Bucking the trend this month, the survey found, is sentiment towards the eurozone equities asset class, which has seen a positive increase of 7 percentage points. This may be driven in part by the European Central Bank’s continued quantitative easing programme and a weaker euro. This is the second consecutive monthly improvement for the asset class; however, it is still the least-favoured option for investors with a net sentiment score of -36 per cent overall.

“In addition to uncertainty created by China, there is much discussion in the investor community about whether the US Federal Reserve will raise US interest rates in September – the first upward move in interest rates since July 2006. The polarised views on this topic may be contributing to further financial market volatility, which in turn may be contributing to the improved sentiment of gold,” Lloyds Private Banking said.

Sentiment towards gold improved by 6 percentage points this month, after falling by over 24 percentage points between July and August, the survey found.

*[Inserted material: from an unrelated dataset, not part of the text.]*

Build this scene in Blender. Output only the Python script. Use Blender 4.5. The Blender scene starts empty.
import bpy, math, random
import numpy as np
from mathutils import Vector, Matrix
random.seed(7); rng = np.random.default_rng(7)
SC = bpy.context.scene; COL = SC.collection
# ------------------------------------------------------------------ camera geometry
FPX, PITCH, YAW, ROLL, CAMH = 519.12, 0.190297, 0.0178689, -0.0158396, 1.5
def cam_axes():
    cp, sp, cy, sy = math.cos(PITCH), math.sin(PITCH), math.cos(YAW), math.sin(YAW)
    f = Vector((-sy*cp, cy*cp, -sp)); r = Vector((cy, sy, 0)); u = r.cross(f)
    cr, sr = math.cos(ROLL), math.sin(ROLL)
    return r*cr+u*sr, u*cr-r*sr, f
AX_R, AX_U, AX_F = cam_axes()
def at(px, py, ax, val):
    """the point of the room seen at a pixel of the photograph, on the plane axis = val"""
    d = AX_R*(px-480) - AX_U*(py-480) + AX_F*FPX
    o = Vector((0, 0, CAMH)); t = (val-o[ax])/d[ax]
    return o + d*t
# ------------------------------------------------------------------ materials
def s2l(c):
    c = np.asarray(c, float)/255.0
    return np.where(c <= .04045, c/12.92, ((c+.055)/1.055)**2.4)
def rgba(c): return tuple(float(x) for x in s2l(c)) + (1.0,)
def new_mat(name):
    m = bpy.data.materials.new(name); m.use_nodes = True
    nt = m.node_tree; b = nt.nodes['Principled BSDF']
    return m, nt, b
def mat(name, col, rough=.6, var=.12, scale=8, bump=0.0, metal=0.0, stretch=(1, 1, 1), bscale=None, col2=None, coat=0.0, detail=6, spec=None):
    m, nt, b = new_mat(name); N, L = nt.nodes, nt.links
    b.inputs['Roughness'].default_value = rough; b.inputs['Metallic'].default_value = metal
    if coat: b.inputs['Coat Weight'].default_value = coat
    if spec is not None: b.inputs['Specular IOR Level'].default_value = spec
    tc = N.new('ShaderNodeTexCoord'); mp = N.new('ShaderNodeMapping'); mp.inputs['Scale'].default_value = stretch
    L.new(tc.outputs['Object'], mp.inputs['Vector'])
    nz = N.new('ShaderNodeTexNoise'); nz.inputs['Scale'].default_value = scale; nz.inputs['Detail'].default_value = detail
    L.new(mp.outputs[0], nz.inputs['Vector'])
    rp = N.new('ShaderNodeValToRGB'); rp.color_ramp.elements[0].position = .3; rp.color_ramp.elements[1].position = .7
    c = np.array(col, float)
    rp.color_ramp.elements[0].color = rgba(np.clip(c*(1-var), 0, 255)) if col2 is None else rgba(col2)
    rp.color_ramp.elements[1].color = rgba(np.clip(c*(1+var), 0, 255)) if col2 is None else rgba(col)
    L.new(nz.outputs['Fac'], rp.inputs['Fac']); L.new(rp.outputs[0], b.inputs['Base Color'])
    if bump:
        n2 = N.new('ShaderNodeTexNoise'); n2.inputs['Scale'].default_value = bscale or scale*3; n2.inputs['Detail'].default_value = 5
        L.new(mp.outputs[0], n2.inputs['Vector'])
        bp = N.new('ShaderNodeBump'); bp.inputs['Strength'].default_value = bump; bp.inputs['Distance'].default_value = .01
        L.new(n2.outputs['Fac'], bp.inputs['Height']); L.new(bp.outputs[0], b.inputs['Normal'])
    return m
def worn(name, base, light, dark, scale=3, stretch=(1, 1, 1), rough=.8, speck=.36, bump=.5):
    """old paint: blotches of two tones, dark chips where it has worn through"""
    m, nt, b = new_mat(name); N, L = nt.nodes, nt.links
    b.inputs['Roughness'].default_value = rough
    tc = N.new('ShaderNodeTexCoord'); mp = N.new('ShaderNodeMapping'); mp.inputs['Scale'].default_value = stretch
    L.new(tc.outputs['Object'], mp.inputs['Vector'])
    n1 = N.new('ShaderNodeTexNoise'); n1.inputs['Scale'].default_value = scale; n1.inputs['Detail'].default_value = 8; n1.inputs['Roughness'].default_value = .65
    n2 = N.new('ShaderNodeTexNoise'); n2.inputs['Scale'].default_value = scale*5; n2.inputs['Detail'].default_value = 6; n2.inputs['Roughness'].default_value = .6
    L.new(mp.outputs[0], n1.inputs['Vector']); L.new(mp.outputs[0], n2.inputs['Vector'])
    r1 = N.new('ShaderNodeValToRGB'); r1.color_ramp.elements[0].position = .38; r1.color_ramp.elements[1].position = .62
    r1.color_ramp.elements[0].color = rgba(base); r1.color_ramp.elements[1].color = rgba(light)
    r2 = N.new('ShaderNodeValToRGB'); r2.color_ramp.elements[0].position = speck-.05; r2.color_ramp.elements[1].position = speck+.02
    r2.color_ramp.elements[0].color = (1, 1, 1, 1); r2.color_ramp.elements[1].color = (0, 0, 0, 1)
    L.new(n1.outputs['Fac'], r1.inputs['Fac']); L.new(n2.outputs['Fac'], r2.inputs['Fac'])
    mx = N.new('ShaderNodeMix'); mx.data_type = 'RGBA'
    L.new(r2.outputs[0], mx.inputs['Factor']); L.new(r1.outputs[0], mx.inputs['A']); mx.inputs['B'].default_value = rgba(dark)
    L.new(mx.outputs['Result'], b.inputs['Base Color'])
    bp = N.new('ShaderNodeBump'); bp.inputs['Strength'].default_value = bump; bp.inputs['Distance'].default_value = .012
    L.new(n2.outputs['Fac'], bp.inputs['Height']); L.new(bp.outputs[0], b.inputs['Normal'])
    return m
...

In line with asset class sentiment, actual market returns reflect a similar performance in the past month. In terms of returns earned, gold and UK government bonds both saw increases of 4.6 per cent and 0.5 per cent respectively. Japanese shares saw the biggest decrease in returns (-11.2 per cent), followed by US shares (-8.7 per cent), emerging markets and UK shares (both -8.4 per cent).

In terms of the annual change in actual performance, seven out of the 10 asset classes recorded a fall in returns earned, with commodities (-44 per cent), emerging market shares (-12 per cent) and gold (-12 per cent) seeing the biggest declines. Japanese shares has seen the largest annual growth rate at (15 per cent), followed by UK property (14 per cent) and UK government bonds (4 per cent).

Reactions
The results of the survey prompted a variety of responses. At Plurimi Wealth, Patrick Armstrong, chief investment officer, said confidence had been hit by market turbulence.
"Now is the time for investors to be courageous and reap outsized returns, and avoid the risk of overvalued ‘safe’ investments like government bonds. We have constructive view on the outlook for the global economy, and the growth scare from China is overblown. Equity markets now offer more favourable valuation than they did several weeks ago," he said.

“There are obviously risks, but in Europe underlying economic conditions are improving, rather than deteriorating. The financial and industrial sectors in Europe offer bargains in our opinion. Even the S&P 500, which we began shorting in August of 2014, is significantly below our year-end target of 2015. We closed the short positions in recent weeks as valuations became more attractive following the sell-off. The Chinese growth scare will subside as authorities continue pro-growth policies to avoid a hard landing. This, combined with accommodative policy from the developed world, will lead to a period of sustained strength for global stock prices," he added.

Alex Imrie, investment manager at Smith & Williamson, said: "There is value in the low current prices and we see the pullback in equity markets as an opportunity to invest. Of course, various factors could temporarily derail this view and with fear driving markets in the short term we could see market levels move lower still. However, timing is far easier in hindsight and one should buy when fundamental analysis and objective reasoning suggests. The most attractive opportunities are in developed markets. Falling exchange rates across the Asian economies should mean that inflation remains low across the Western world which, in turn, will be positive for the consumer."

Tom Becket, CIO at Psigma, said: "Only a fool would suggest that markets could not fall further from today's attractive levels, but certainly we feel that certain asset prices and valuations are getting to levels where some equity and credit markets, both in the developed and emerging worlds, will prove rewarding from a medium-term perspective. Having deliberately run higher than average cash weightings for the last few months, we are now assessing specific opportunities to put money to good use."

“In conclusion, we recognise that there are risks to the global economy and markets and would certainly like to see some stability in China and some of the other emerging market economies and asset markets. However, many markets have moved quickly to depict a challenging current environment and in cases now underestimate future growth potential," he continued.

“In general we are comforted both by the prices we are paying for many assets in a world that is still growing and where companies can grow their profits. Unless the conditions we are investing in deteriorate further from here, which is possible in the reduced volume trading environment that is a characteristic of the summer months, we expect to use the significant weakness in some markets to increase exposure to investments we like for the long term," added Becket.